Bolt’s More possesses an “adamantine sense of self” that derives from his “conscience.” This characterization of More comports with John Paul II’s longstanding account of conscience. As early as 1962, while auxiliary Bishop of Krakow, he wrote: “The conscience provides the basis for the definitive structure [of the self] and defines me as that unique and unrepeatable self or I.” Bolt’s distaste for Catholicism notwithstanding, he and the pope both stress the inseparability of selfhood and conscience.

Integrity emerges in those leaders who follow their conscience. The Vatican proclamation emphasizes More’s “unity of life,” his commitment to pursue sanctity through and within his legal and political work. Integrity in government leaders best serves the common good because, as Bolt’s More observes, “when statesmen forsake their own private conscience for the sake of their public duties … they lead their country by a short route to chaos.”

As John Paul II puts it, More’s “defense of the Church’s freedom from unwarranted interference by the State is at the same time a defense, in the primacy of conscience, of the individual’s freedom vis-à-vis political power.” The Church’s freedom, in other words, cannot be untethered from that of the individuals who uphold its teachings. More himself made this point in self-defense, invoking the
Magna Carta Libertatum (1215)—and its doctrine that the Church shall be free—at his trial. So both More and John Paul II argue that no definition of the individual’s conscience can exclude God’s moral law or the Church that interprets and teaches it.

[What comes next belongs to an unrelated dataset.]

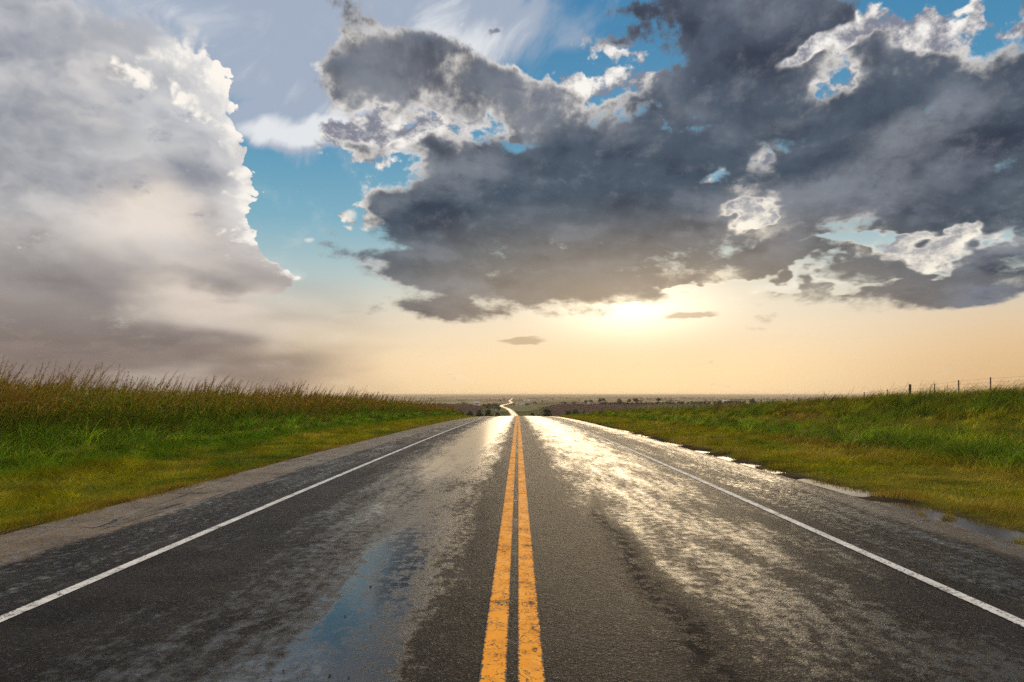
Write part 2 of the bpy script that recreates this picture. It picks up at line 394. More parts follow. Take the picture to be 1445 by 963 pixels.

On this point, the pope’s treatment of More invokes the earlier encyclical
Veritatis Splendor (1993). That document teaches that “human freedom and God’s law meet and are called to intersect” because “man’s free obedience to God’s law effectively implies that human reason and human will participate in God’s wisdom and providence.” Thus, the pope proposes conscience as the actualization of humanity’s highest faculties and the proper exercise of freedom as a participation in divine life, a point exemplified by More’s life and death.

Do John Paul II and Robert Bolt really paint a historically accurate image of More? Or are they merely making anachronistic impositions upon history?


This would be a fascinating study to read, due out next month (but very expensive!) This is a book for Inter Library Loan!